The two plaintiffs contest that unlike the 10-year Census, the American Community Survey is posed to a sample of a few million households each year, and those who refuse to answer the questionnaire are “subject to fines of up to $5,000 per question.” The case contends that the federal Census Bureau lacks the statutory and constitutional authority to force the plaintiffs and proposed class members to answer the American Community Survey’s “detailed, intrusive questions.”
“[The plaintiffs] have in the past and will continue in the future to answer the ten-year Census,” the suit states. “But they oppose the highly detailed and personal information demanded in the American Community Survey and have refused to answer it. As a result, they are subject to monetary fines for doing nothing more than keeping the private details of their lives private.”
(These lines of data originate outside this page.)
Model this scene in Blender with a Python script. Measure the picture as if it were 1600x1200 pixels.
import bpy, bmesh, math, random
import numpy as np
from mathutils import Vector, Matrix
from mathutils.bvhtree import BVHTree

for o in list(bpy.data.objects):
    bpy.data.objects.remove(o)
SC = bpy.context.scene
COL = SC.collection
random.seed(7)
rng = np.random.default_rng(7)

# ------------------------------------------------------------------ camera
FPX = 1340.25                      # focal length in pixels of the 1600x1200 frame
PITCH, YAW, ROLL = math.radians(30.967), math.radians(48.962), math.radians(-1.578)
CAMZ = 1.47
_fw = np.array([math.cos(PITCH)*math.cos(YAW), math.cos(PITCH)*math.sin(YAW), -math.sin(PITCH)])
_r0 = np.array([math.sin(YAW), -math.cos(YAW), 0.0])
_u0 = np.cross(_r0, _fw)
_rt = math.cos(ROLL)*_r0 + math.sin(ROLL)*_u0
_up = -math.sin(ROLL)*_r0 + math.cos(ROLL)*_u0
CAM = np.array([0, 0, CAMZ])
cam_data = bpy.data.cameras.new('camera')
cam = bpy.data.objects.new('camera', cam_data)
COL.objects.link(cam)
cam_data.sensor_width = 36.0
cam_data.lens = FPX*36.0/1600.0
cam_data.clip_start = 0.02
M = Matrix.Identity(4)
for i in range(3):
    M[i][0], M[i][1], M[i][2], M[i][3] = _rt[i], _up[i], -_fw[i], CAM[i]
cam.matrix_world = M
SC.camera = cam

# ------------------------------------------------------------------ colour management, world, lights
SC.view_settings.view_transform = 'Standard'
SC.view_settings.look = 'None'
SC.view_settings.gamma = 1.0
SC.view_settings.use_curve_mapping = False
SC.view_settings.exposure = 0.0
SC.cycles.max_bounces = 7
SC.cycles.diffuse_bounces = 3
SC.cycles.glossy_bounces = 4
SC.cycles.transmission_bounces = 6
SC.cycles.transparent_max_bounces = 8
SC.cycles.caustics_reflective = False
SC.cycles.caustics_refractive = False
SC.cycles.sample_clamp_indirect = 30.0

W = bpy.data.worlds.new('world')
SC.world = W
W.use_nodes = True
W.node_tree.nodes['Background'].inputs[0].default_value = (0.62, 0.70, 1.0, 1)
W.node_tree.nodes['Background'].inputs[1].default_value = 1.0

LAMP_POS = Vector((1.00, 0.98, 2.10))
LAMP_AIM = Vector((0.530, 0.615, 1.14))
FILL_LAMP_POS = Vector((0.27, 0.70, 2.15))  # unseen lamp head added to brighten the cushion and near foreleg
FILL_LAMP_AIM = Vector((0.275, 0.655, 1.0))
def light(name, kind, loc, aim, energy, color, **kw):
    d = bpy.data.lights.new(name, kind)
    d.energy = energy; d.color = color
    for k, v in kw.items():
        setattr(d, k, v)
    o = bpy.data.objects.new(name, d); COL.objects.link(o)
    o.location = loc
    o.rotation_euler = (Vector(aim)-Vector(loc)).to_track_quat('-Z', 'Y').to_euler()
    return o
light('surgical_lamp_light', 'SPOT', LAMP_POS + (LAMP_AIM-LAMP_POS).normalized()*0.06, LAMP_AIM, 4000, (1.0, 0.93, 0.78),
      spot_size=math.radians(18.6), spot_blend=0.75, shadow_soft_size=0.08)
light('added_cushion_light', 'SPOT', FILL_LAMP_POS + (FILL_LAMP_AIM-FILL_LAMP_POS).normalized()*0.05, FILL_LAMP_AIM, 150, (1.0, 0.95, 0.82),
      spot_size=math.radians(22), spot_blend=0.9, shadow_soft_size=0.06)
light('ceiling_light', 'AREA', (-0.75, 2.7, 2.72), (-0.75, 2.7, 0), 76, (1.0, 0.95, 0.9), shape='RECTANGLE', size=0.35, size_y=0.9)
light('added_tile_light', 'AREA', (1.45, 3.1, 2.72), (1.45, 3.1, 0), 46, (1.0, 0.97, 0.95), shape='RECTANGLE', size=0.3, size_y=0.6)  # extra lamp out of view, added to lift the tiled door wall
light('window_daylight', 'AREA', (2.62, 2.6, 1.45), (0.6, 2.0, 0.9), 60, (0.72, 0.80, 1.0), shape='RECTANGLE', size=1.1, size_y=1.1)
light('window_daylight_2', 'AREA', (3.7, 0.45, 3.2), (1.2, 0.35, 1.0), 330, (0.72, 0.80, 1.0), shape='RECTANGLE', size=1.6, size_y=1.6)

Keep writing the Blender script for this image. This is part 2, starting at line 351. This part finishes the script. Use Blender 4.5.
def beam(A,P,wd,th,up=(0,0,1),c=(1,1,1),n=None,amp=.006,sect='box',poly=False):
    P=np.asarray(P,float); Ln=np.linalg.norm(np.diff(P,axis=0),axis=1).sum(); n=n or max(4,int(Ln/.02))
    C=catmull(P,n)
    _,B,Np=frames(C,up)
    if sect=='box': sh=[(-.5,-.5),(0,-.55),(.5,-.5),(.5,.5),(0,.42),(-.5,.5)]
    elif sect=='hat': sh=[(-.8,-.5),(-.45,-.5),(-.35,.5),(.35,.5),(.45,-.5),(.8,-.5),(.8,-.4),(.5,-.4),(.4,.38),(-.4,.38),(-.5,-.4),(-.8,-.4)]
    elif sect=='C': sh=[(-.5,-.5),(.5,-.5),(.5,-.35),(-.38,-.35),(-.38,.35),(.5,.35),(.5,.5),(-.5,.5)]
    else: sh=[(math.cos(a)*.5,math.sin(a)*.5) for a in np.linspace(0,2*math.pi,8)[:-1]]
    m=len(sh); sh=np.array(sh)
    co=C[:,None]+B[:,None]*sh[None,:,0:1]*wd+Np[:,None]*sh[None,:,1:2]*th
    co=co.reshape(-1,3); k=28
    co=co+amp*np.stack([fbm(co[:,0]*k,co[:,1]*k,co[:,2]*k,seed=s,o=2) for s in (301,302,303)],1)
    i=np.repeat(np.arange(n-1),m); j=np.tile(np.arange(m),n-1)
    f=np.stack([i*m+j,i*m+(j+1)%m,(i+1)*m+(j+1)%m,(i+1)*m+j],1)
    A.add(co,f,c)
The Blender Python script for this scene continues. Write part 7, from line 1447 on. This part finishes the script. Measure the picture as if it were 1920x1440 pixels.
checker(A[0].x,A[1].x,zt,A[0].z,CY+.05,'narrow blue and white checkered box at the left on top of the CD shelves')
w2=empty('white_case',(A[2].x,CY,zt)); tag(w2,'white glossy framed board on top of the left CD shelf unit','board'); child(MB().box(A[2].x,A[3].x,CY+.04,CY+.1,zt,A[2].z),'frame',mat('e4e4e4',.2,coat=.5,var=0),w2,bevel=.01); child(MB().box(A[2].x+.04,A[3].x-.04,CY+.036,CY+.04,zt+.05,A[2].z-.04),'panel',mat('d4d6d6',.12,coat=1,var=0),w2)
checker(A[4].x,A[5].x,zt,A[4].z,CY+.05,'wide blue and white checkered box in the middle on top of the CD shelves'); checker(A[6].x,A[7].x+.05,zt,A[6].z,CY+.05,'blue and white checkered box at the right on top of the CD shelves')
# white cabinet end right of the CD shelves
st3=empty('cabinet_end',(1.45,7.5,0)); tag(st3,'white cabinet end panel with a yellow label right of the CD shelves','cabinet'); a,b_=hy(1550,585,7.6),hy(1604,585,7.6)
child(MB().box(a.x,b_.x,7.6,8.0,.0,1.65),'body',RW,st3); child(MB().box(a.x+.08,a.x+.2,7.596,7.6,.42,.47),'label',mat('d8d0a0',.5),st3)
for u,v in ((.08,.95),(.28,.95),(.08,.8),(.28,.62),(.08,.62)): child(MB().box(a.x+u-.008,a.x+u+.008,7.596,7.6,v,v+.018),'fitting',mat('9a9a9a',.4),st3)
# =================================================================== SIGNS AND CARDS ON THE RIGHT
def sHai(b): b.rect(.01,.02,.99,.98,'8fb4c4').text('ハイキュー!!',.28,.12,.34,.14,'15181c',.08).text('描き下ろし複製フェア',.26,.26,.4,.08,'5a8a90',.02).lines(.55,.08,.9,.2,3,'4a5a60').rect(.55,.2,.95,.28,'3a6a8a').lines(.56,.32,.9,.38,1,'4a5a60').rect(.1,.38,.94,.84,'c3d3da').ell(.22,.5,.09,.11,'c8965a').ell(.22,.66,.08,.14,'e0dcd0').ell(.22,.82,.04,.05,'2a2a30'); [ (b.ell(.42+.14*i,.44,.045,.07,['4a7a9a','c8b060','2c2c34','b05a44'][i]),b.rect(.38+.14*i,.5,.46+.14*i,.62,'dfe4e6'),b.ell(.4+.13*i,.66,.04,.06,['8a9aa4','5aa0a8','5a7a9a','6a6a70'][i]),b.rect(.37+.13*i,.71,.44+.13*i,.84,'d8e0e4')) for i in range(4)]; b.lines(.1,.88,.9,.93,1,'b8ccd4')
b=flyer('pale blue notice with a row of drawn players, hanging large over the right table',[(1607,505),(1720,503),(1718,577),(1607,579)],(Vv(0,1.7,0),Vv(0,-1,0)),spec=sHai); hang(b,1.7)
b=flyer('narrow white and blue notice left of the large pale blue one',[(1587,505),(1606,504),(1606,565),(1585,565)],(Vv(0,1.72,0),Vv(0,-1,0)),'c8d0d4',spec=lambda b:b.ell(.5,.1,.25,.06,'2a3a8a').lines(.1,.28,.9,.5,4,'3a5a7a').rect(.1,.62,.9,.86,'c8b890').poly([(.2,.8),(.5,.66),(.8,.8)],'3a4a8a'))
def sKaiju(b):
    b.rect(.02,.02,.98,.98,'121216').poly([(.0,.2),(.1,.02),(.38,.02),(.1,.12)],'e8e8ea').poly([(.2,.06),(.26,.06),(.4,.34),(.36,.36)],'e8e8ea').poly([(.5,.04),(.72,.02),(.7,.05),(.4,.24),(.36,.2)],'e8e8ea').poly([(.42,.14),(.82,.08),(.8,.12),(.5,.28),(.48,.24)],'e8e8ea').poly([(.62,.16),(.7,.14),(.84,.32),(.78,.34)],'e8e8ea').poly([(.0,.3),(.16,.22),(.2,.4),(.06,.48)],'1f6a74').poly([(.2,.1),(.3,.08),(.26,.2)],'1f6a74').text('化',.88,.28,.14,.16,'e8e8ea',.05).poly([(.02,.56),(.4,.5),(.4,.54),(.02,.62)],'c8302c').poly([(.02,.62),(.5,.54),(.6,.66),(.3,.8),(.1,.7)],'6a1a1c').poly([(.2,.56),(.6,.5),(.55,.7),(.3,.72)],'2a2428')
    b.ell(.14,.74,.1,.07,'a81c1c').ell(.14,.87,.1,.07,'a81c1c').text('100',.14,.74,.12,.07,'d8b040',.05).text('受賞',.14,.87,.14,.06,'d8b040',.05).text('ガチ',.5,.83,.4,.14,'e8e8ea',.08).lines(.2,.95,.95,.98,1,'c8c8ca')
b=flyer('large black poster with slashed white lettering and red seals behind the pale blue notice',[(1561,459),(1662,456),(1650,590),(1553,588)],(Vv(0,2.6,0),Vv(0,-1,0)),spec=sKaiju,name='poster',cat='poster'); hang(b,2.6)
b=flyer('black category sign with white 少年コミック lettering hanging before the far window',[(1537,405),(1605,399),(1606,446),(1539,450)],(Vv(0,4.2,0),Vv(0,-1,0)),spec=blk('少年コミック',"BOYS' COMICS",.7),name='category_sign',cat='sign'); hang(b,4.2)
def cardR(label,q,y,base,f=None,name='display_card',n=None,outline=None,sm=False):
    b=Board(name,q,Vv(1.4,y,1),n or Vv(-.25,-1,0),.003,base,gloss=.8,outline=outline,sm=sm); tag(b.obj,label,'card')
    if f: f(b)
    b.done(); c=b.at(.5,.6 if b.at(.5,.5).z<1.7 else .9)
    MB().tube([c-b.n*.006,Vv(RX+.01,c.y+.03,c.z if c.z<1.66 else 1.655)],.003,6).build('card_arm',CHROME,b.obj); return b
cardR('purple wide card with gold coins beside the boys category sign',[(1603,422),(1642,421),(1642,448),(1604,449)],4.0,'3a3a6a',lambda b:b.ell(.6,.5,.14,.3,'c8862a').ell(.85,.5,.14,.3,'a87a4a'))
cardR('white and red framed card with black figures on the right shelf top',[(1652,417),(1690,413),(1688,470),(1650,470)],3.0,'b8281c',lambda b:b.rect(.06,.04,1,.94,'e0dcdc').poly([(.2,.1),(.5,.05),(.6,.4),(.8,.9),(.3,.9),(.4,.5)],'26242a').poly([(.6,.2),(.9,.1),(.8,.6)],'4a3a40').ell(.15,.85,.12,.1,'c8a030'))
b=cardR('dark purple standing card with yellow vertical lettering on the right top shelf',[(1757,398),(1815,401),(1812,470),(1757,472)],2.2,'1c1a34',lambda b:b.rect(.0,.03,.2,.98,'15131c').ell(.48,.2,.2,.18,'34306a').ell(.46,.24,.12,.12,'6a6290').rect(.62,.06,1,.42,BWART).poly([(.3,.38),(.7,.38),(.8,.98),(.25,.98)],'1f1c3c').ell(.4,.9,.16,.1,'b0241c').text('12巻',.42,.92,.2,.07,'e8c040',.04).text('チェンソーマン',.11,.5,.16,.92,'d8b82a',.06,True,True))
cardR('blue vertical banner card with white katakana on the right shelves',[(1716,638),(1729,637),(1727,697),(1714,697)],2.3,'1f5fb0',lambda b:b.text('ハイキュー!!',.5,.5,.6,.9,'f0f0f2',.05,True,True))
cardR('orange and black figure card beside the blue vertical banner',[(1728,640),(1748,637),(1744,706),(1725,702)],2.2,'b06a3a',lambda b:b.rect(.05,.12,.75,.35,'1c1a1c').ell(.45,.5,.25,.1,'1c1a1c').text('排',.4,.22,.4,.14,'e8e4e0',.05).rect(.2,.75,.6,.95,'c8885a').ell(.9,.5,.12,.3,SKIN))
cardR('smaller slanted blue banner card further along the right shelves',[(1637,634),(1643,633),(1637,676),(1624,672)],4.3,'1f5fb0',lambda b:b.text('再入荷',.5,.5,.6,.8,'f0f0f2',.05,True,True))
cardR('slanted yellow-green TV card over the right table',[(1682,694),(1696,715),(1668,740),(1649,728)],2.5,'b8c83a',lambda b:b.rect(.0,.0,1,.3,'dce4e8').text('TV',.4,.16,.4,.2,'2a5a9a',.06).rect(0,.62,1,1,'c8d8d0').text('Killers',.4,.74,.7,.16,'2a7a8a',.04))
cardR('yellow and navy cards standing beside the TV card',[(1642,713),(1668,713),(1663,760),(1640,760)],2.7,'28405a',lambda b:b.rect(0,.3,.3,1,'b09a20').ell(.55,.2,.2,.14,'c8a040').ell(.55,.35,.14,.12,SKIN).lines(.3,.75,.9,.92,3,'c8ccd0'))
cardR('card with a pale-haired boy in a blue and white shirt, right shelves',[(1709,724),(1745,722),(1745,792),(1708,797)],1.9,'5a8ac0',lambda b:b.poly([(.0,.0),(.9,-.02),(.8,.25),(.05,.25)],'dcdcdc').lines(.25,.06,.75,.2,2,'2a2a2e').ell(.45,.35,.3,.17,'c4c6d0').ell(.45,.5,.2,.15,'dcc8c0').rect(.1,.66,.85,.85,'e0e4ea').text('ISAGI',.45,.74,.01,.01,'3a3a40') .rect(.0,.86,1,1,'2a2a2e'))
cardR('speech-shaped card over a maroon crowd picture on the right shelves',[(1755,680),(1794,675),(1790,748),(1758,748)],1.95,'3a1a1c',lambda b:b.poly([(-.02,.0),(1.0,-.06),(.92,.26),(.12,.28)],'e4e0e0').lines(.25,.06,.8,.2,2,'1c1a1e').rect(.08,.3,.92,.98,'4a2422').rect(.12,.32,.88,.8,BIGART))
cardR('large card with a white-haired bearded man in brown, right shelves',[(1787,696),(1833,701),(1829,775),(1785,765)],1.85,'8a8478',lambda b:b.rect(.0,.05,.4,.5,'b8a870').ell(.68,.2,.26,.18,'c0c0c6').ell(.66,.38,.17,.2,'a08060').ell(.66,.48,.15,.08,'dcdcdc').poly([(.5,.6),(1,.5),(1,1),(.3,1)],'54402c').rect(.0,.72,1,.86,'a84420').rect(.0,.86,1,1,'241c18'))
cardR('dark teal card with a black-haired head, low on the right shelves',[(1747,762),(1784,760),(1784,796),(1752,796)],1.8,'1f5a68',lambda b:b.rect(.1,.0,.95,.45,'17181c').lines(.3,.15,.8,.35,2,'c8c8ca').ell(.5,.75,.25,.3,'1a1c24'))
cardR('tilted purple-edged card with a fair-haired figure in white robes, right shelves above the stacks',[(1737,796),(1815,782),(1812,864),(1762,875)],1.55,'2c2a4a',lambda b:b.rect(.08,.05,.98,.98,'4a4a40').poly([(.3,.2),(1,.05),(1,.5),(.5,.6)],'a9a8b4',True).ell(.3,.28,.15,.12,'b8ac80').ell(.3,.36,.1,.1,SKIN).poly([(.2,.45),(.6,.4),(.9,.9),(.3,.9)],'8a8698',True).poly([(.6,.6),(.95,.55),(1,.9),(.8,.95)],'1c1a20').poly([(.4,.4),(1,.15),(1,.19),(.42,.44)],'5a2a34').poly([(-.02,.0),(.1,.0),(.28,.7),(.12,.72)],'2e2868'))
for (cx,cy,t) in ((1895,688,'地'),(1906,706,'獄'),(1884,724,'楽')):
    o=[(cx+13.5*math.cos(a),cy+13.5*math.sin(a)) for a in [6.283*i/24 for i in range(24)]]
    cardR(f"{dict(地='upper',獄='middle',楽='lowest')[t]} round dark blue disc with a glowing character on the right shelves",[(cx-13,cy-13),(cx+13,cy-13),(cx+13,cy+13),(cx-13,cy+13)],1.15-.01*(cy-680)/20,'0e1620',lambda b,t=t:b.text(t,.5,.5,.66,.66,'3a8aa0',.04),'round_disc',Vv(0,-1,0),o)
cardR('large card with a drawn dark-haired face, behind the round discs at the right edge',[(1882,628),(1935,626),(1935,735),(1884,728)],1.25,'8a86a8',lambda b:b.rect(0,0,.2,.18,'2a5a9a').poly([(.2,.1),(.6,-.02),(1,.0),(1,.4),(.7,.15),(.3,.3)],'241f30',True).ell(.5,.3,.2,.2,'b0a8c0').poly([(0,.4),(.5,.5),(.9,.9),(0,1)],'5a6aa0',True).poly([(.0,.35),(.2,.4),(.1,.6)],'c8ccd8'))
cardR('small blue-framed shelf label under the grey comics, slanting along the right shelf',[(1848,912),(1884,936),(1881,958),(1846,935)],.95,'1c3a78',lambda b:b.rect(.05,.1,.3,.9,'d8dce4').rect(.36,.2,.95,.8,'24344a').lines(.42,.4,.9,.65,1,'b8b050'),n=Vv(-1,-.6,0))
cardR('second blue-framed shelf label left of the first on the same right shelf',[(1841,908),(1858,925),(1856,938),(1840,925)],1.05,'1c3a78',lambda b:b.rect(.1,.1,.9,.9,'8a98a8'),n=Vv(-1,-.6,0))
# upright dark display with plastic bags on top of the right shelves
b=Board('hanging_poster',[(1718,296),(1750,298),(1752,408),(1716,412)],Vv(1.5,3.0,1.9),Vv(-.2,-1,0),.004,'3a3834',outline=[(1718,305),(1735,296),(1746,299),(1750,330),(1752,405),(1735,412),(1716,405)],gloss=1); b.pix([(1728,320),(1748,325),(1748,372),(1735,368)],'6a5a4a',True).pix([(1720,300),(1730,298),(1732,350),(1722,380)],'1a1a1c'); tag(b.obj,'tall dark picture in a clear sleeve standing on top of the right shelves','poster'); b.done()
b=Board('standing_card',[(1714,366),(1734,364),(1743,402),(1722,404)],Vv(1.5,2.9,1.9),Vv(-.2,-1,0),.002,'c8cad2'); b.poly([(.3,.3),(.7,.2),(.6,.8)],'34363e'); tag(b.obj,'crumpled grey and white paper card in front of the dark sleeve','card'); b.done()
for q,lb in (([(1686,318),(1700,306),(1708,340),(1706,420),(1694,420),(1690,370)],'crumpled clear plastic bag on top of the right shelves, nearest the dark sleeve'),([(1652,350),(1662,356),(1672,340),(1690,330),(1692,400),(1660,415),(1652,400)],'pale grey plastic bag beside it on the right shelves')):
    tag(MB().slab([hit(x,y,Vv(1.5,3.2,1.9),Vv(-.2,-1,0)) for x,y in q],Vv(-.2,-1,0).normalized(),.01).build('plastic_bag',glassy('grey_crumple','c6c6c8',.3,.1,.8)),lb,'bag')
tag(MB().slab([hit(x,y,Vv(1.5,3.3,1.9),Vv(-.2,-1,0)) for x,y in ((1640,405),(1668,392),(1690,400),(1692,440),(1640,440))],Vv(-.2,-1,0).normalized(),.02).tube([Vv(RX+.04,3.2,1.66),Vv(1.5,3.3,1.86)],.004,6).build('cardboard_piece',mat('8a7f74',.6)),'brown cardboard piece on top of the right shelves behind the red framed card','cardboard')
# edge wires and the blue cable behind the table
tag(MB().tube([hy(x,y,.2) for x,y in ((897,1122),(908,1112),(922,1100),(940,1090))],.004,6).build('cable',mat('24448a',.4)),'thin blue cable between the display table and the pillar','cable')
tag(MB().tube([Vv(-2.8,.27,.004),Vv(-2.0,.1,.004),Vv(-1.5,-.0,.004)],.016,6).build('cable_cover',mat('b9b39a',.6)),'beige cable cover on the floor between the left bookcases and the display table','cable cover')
Each plaintiff claims to have been visited by Census Bureau agents and informed that their response to the American Community Survey is required by law. The consumers argue in the complaint that although the defendants claim to have statutory authority to compel citizens to answer the survey, the authorization to “collect” information does not equate to the power to compel the production of information, especially when such information is not required for the ten-year Census.
“The two statutes … at most give the Defendants the authority to conduct a post-census statistical adjustment to ensure the accuracy of the decennial Census,” the suit argues. “They do not give the Defendants the limitless power to compel Plaintiffs to produce personal information or opinions to Defendants.”
Similarly, the plaintiffs contest that nothing in the federal code allows for a fine for refusal to answer the American Community Survey to be considered a criminal offense.
Overall, the lawsuit says that “[n]othing in these statutes gives Defendants the authority to compel Plaintiffs to speak when Plaintiffs invoke their First Amendment right to refrain from speaking by refusing to answer the American Community Survey.”
The lawsuit looks to include all persons whom the United States Department of Commerce and Bureau of the Census requires to answer the American Community Survey but who have refused or will refuse to answer it.